Saints celebrated on the 12th of May
SAINT RICTRUDES, ABBESS
[Saint Rictrude, Rictrudis, Richtrudis, Richtrudis.]
This mother of saints was a lady of the first quality in France, born in Gascony in 614, and married to Adalbald, one of the principal lords of the court of king Clovis.
HER FOUR CHILDREN
She had by him four children, who, copying after her example, and being happily educated in her maxims of perfect piety, deserved all to be honoured among the saints: namely, St Mauront, abbot of Breuil; St Clotsenda, abbess of Marchiennes; St Eusebia, or Isoye, abbess of Hamay; and St Adalsenda, a nun at Hamay. So great a benediction does the sanctity of parents draw upon a whole family.
St Amand being banished into the southern parts of France, Rictrudes finding him to be truly a man of God, committed herself entirely to his direction to walk with fervour in the paths of evangelical perfection.

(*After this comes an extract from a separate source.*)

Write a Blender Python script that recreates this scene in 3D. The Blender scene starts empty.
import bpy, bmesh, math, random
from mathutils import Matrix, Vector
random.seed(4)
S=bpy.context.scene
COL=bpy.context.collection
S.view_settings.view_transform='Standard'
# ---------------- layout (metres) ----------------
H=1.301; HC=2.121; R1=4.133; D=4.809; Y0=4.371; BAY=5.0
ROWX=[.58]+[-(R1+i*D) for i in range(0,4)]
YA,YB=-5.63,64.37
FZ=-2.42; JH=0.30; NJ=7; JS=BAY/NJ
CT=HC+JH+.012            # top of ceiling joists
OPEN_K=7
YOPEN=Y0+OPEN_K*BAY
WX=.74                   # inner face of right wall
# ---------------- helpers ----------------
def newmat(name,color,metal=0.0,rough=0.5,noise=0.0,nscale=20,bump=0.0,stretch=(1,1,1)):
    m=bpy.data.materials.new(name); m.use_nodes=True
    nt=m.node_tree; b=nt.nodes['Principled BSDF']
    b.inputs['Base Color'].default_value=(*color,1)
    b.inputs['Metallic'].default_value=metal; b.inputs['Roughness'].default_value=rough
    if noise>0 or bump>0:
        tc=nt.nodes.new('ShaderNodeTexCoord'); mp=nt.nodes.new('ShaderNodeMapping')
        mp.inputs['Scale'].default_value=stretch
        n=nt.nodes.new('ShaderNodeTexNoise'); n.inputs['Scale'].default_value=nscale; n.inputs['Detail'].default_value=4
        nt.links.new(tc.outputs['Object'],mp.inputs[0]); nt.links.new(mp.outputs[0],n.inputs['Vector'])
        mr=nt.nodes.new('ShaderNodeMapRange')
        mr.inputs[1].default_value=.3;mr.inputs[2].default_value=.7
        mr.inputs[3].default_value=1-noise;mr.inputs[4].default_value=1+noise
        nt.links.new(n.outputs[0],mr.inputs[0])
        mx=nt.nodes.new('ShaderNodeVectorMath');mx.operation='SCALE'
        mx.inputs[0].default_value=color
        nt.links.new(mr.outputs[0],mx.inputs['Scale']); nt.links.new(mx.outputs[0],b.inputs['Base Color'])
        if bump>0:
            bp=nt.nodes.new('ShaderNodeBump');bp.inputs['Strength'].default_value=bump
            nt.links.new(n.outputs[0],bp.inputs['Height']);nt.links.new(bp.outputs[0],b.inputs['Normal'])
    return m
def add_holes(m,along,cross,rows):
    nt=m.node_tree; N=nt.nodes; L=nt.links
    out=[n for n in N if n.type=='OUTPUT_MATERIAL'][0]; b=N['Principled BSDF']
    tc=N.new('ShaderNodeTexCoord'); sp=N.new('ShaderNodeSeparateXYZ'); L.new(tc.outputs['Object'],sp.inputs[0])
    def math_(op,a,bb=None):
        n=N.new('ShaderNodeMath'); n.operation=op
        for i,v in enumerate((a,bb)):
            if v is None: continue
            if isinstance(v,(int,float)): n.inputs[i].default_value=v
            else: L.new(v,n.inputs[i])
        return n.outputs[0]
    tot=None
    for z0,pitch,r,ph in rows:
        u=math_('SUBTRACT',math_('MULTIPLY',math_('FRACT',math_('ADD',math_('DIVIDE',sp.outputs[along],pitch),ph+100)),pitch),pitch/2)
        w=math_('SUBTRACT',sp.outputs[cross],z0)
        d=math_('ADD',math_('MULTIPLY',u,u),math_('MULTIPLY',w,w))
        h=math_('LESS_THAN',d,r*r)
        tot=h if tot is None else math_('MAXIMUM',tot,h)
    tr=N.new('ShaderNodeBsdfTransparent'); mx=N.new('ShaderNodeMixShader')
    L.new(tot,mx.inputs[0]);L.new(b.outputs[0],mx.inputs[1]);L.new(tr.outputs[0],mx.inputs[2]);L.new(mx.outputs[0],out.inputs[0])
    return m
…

THE MOST GRIEVOUS TEMPORAL AFFLICTION PROVED HER GREATEST SPIRITUAL BLESSING
The death of her husband, who was assassinated in his return from his estates in Flanders, not only set her at liberty, but was a powerful means to wean her heart perfectly from the world. Thus the most grievous temporal affliction proved her greatest spiritual blessing.
SHE STOOD HER GROUND
She was yet young, and exceedingly rich; and king Clovis II sought, even by threats, to oblige her to marry one of his favourite courtiers. However, she maintained her ground, and at length was permitted to receive the religious veil from the hands of St Amand.
THE NUNNERY
She had before this founded an abbey of monks on a marshy ground in her estate of Marchiennes, under the direction of St Amand. Being now a widow, she built a separate monastery for nuns in the same place, which she governed herself forty years.
AUSTERITIES AND PRAYERS
She was clad with rough hair-cloth, and fasted, watched, and prayed almost without intermission. She sighed continually after the goods of the heavenly Jerusalem; for, as St Bernard says: “Thou desirest not sufficiently the joys to come if thou dost not daily ask them with tears. Thou knowest them not, if thy soul doth not refuse all comfort till they come.”
THE OCEAN OF HIS LOVE
When the film with which the love of the world covers the eye of the soul is removed, by a perfect disengagement of the heart from its toys, then she sees and feels the weight of her distance from her God. And till she can be drowned in the ocean of his love, she finds no other comfort in her banishment but in the contemplation of his goodness, and in sighs excited by his love.
HER HAPPY DEATH
Rictrudes, that she might more freely pursue these exercises, which were the delight of her heart, resigned her superiority some time before her happy death, which happened on May 12, 688, she being seventy-four years old. This nunnery was abolished, and its revenues given to the monks in the same place, in 1028.
HER RELICS
The body of St Rictrudes is honourably entombed in the church of that great Benedictine abbey. Her name is inserted in many monastic and local calendars, and several churches and altars have been formerly erected in Flanders under her invocation, mentioned by Papebroke. In the church of St Amatus at Douay, in the chapel of St Mauront, among the statues of the saints of his family the third is that of St Rictrudes. Her life was compiled by Hucbald, a learned monk of St Amand’s, in 907.